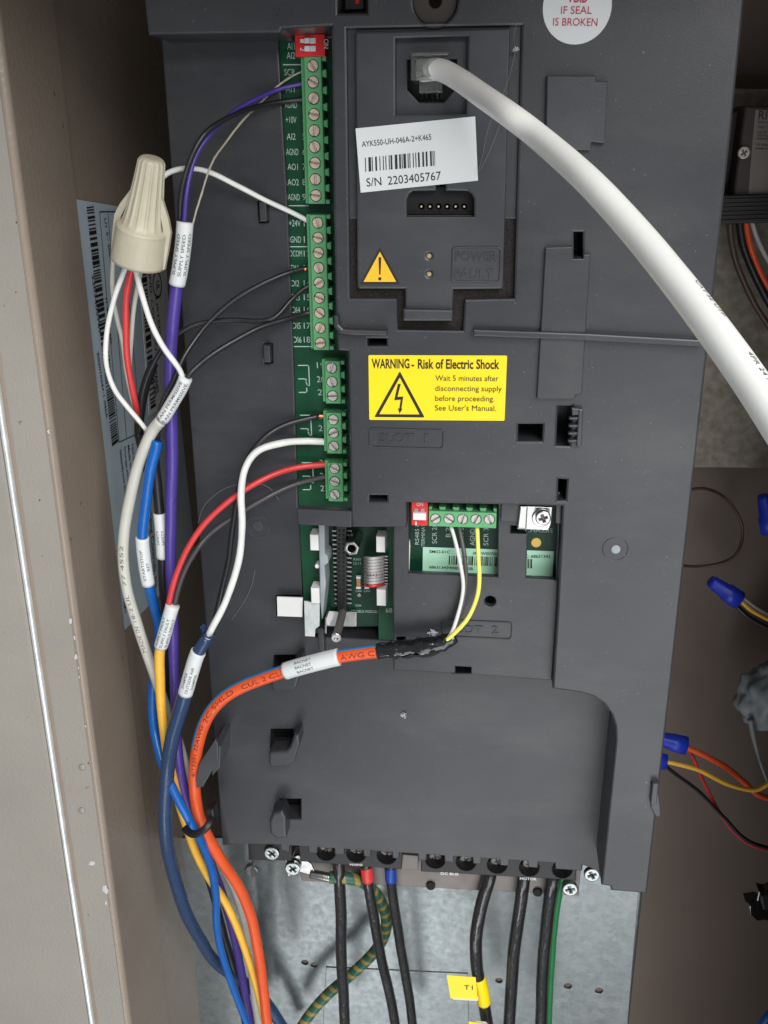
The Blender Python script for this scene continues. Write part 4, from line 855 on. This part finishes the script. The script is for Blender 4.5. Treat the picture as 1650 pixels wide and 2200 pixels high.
for k, (a0, a1, g0, g1) in enumerate([(.05, .5, -.3, 1.0), (.4, .98, -1.1, .2), (.25, .7, .5, 1.5)]):
    n = 8; vs = []; fs = []; S = np.linspace(tpath.L*a0, tpath.L*a1, n); p, nn, bb = tpath.at(S)
    for i in range(n):
        for j in range(5):
            a = g0+(g1-g0)*j/4+.5*i/n; r_ = rt*1.12*(trad(S[i]/tpath.L)+.10)+.0004*math.sin(i*2.1+j); vs.append(p[i]+r_*(math.cos(a)*nn[i]+math.sin(a)*bb[i]))
    for i in range(n-1):
        for j in range(4): fs.append((i*5+j, i*5+5+j, i*5+6+j, i*5+1+j))
    mesh('tape_fold', vs, fs, 'rubber', tp, smooth=True)
for lab, pts, w, m_, nm in [('thin white wire from the black tape to terminal 29', [(950, 1382, .003), (968, 1364, .003), (985, 1315, .003), (995, 1262, .002), (990, 1215, 0), (979, 1165, -.004), (968, 1128, -.008)], 8.5, 'w_white', 'white_wire'),
                        ('thin grey wire behind the white one at terminal 30', [(945, 1384, .001), (968, 1366, 0), (990, 1315, -.001), (1001, 1250, -.003), (999, 1200, -.005), (992, 1160, -.008), (985, 1125, -.010)], 9.5, 'w_grey', 'grey_wire'),
                        ('thin lemon yellow wire from the black tape to terminal 31', [(948, 1384, .004), (968, 1368, .004), (1003, 1330, .004), (1024, 1285, .003), (1030, 1245, .002), (1028, 1195, -.002), (1025, 1128, -.008)], 9.5, 'w_lemon', 'yellow_wire')]:
    simple(nm, lab, pts, w, m_)
zt = thing('cable_tie', 'black cable tie cinched round the left cable bundle', 'cable tie', P(425, 1790, 0))
zp = wire([(396, 1778, -.004), (412, 1792, .001), (432, 1788, .002), (448, 1772, 0), (458, 1752, -.006), (462, 1745, -.018)])
tube('band', zp, wr(zp, 17), 'black', zt, ns=10, flat=.35); plate('tie_head', [[(440, 1742), (458, 1738), (463, 1765), (447, 1770)]], -.004, .006, 'black', zt, bevel=.001)
# ---- power wires
def pw_(label, pts, w, cap=None, nm='power_wire'):
    p = wire(pts); t = thing(nm, label, 'wire', p.p[-1], 'black power wires below the drive'); r = wr(p, w)
    tube('insulation', p, r, 'w_pwr', t, ns=16)
    if cap: tube('end_cap', p, r*1.12, cap[0], t, p.frac(*cap[1]), p.frac(*cap[2]), ns=16)
    return t, p, r
pw_('black power wire left of the red capped one', [(727, 1845, -.046), (729, 1880, -.045), (732, 1950, -.048), (734, 2060, -.054), (738, 2140, -.058), (744, 2250, -.062)], 24)
pw_('black power wire with red cap at its top', [(785, 1850, -.046), (790, 1885, -.045), (801, 1960, -.048), (824, 2080, -.056), (842, 2160, -.060), (858, 2250, -.064)], 22, ('w_red', (786, 1862), (791, 1891)))
pw_('black power wire with blue cap at its top', [(838, 1855, -.046), (840, 1885, -.045), (845, 1930, -.048), (858, 2020, -.054), (875, 2115, -.060), (892, 2250, -.066)], 21, ('w_capblue', (839, 1866), (842, 1892)))
tw, tpth, tr = pw_('black motor wire carrying the yellow T1 flag', [(1055, 1868, -.048), (1050, 1892, -.046), (1033, 1950, -.046), (1023, 2020, -.046), (1025, 2085, -.048), (1038, 2140, -.050), (1054, 2250, -.056)], 27)
pw_('middle black motor wire, right of the T1 flag', [(1128, 1872, -.048), (1124, 1896, -.046), (1113, 1980, -.048), (1101, 2080, -.052), (1092, 2250, -.058)], 27)
pw_('rightmost black motor wire, beside the green one', [(1190, 1876, -.048), (1186, 1898, -.046), (1174, 1990, -.050), (1166, 2090, -.054), (1160, 2250, -.060)], 27)
simple('green_wire', 'green wire tucked behind the rightmost motor wire', [(1208, 1885, -.052), (1200, 1925, -.054), (1190, 2000, -.058), (1183, 2090, -.062), (1177, 2250, -.068)], 15, 'w_green')
gw = wire([(708, 1885, HK-.005), (742, 1886, HK-.006), (786, 1898, -.050), (818, 1936, -.058), (830, 1985, -.064), (812, 2035, -.068), (765, 2085, -.070), (705, 2135, -.070), (655, 2195, -.068), (630, 2250, -.066)])
gwo = tag(tube('ground_wire', gw, wr(gw, 24), 'w_ground', ns=18), 'green and yellow striped ground wire looping behind the mains wires', 'wire')
ft = thing('wire_flag', 'yellow T1 flag tag wrapped on a black motor wire', 'wire tag', P(1000, 2145, -.046))
tube('wrap', tpth, tr*1.1, 'yellow', ft, tpth.frac(1027, 2100), tpth.frac(1040, 2152), ns=16)
hf = -.044
sheet('flag', [(960, 2094), (1022, 2099), (1026, 2146), (968, 2144)], hf, 'yellow', ft, .0003); sheet('flag_back', [(972, 2143), (1028, 2142), (1026, 2150), (974, 2147)], hf-.0005, 'paper', ft, .0002)
text('lettering', [('T1', (997, 2126), (1016, 2127), 12)], hf+.0006, 'ink', ft)
ft = thing('wire_flag', 'corner of a second yellow wire flag at the bottom edge', 'wire tag', P(1040, 2230, -.046))
sheet('flag', [(1007, 2194), (1050, 2200), (1056, 2260), (1012, 2258)], hf, 'yellow', ft, .0003); sheet('flag_back', [(1022, 2193), (1044, 2195), (1050, 2201), (1020, 2197)], hf-.0006, 'paper', ft, .0002)
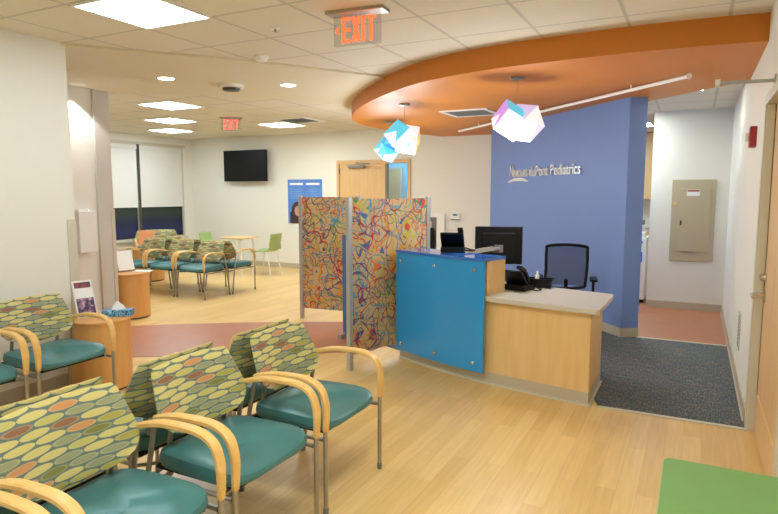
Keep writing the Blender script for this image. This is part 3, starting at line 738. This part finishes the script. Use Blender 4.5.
# ============================================================ FAR KIDS TABLE AND GREEN CHAIRS
kt = thing('cafe_table', 'small pale wood square table with white legs by the far wall', 'table', (-7.58, 8.72, 0), 0)
MB().box((-0.25, -0.25, 0.69), (0.25, 0.25, 0.715), bevel=0.006).build('tabletop', M['maple'], kt)
for a in (-1, 1):
    for b in (-1, 1): MB().tube([(a * 0.20, b * 0.20, 0), (a * 0.16, b * 0.16, 0.69)], 0.013).build('leg', M['white'], kt, True)
def shell_chair(loc, rz, label):
    t = thing('shell_chair', label, 'chair', loc, rz, 'pale green shell chairs')
    m = MB(); G = []; prof = [(0.22, 0.43), (0.20, 0.452), (0.10, 0.45), (-0.05, 0.44), (-0.14, 0.45), (-0.19, 0.50), (-0.22, 0.60), (-0.245, 0.70), (-0.255, 0.78)]
    for off in (0, 1):
        L = []
        for j, (x, z) in enumerate(prof):
            hw = 0.21 if 0 < j < 6 else 0.19; row = []
            for i in range(9):
                u = i / 8 * 2 - 1
                row.append(m.bm.verts.new((x + (0.03 * u * u if j > 5 else 0) - off * (0.010 if j > 4 else 0), u * hw, z + (0.02 * u * u if j < 5 else 0) - off * (0.010 if j <= 5 else 0))))
            L.append(row)
        G.append(L)
    for L in G:
        for j in range(len(prof) - 1):
            for i in range(8): m.bm.faces.new((L[j][i], L[j][i + 1], L[j + 1][i + 1], L[j + 1][i]))
    A, B = G; n = len(prof) - 1
    for j in range(n):
        m.bm.faces.new((A[j][0], A[j + 1][0], B[j + 1][0], B[j][0])); m.bm.faces.new((A[j][8], A[j + 1][8], B[j + 1][8], B[j][8]))
    for i in range(8):
        m.bm.faces.new((A[0][i], A[0][i + 1], B[0][i + 1], B[0][i])); m.bm.faces.new((A[n][i], A[n][i + 1], B[n][i + 1], B[n][i]))
    m.build('seat_shell', M['green_chair'], t, True)
    for a in (-1, 1):
        MB().tube([(0.20, a * 0.19, 0), (0.14, a * 0.15, 0.435)], 0.010).build('leg', M['white'], t, True)
        MB().tube([(-0.22, a * 0.19, 0), (-0.12, a * 0.15, 0.435)], 0.010).build('leg', M['white'], t, True)
    return t
shell_chair((-7.16, 8.96, 0), math.radians(185), 'pale green shell chair to the right of the far square table')
shell_chair((-8.18, 8.72, 0), math.radians(10), 'pale green shell chair to the left of the far square table, mostly hidden')

# green-topped children's table at lower right
gt = thing('activity_table', 'low green topped table cut by the bottom right photo corner', 'table', (0.14, 1.85, 0))
def rrect(hx, hy, r): return [(sx * (hx - r) + r * math.cos(a), sy * (hy - r) + r * math.sin(a)) for sx, sy, a0 in ((1, 1, 0), (-1, 1, PI / 2), (-1, -1, PI), (1, -1, 1.5 * PI)) for a in [a0 + k * PI / 12 for k in range(7)]]
MB().prism(rrect(0.20, 0.57, 0.03), 0.527, 0.55).build('tabletop', M['green'], gt)
MB().prism(rrect(0.203, 0.573, 0.033), 0.525, 0.546).build('edge_band', M['green_chair'], gt)
for a in (-1, 1):
    for b in (-1, 1): MB().tube([(a * 0.15, b * 0.5, 0), (a * 0.15, b * 0.5, 0.526)], 0.016).build('leg', M['steel'], gt, True)
ds = thing('door_stop', 'small brown door stop on the floor next to the right hand door', 'door stop', (0.30, 3.35, 0))
MB().lathe([(0, 0), (0.03, 0), (0.028, 0.012), (0.018, 0.02), (0.018, 0.06), (0.022, 0.065), (0.022, 0.085), (0, 0.09)], seg=20).build('stop_body', M['smoky'], ds, True)

# ============================================================ CEILING FIXTURES
def troffer(x, y, label, z=CZ, w=0.6, dd=0.6, mat='diffuser'):
    t = thing('ceiling_light', label, 'ceiling light', (x, y, z), 0, 'square recessed ceiling lights')
    h = w / 2; g = dd / 2
    MB().box((-h, -g, -0.012), (h, -g + 0.02, 0.0)).box((-h, g - 0.02, -0.012), (h, g, 0.0)).box((-h, -g, -0.012), (-h + 0.02, g, 0.0)).box((h - 0.02, -g, -0.012), (h, g, 0.0)).build('frame', M['white'], t)
    MB().box((-h + 0.02, -g + 0.02, -0.008), (h - 0.02, g - 0.02, -0.001)).build('diffuser', M[mat], t)
troffer(-3.2, 2.83, 'brightest near ceiling light at the top left of the photo', mat='diffuser_dim')
troffer(-6.3, 5.95, 'largest of the three stacked ceiling lights over the far seating')
troffer(-7.62, 7.2, 'middle of the three stacked ceiling lights over the far seating')
troffer(-8.85, 8.35, 'farthest of the three stacked ceiling lights, closest to the windows')
troffer(-6.4, 8.5, 'ceiling light above the television, apart from the other three', mat='diffuser_bright')
troffer(-0.95, 10.3, 'ceiling light in the hall beyond the blue wall', 2.60)
for k, (x, y) in enumerate([(-3.2, -0.23), (-0.78, 1.6), (-0.78, -0.85), (-3.2, -2.05)]):
    troffer(x, y, ['ceiling light over the near chairs, out of the photo', 'ceiling light straight above the viewer', 'ceiling light behind the viewer on the right', 'ceiling light behind the viewer on the left'][k], mat='diffuser_bright' if k == 1 else 'diffuser')
troffer(-5.3, 10.9, 'ceiling light in the blue room behind the sidelight')
troffer(-0.12, 7.0, 'added unseen ceiling light just past the soffit edge, brightening the hall', 2.60, 0.3, 0.22, 'diffuser_bright')  # added fill light, kept out of sight above the soffit edge to brighten the hall
troffer(-1.05, 8.4, 'added ceiling light hidden behind the blue wall, brightening the hall end', 2.60, 0.6, 0.6, 'diffuser_bright')  # added fill light, concealed by the blue wall, lifts the hall end wall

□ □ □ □

Task objective
Look through the material and copy each line that has "from".

Written solution
The Blender Python script for this scene continues. Write part 4, from line 855 on. This part finishes the script. The script is for Blender 4.5. Treat the picture as 1650 pixels wide and 2200 pixels high.
for lab, pts, w, m_, nm in [('thin white wire from the black tape to terminal 29', [(950, 1382, .003), (968, 1364, .003), (985, 1315, .003), (995, 1262, .002), (990, 1215, 0), (979, 1165, -.004), (968, 1128, -.008)], 8.5, 'w_white', 'white_wire'),
                        ('thin lemon yellow wire from the black tape to terminal 31', [(948, 1384, .004), (968, 1368, .004), (1003, 1330, .004), (1024, 1285, .003), (1030, 1245, .002), (1028, 1195, -.002), (1025, 1128, -.008)], 9.5, 'w_lemon', 'yellow_wire')]:
troffer(-6.4, 8.5, 'ceiling light above the television, apart from the other three', mat='diffuser_bright')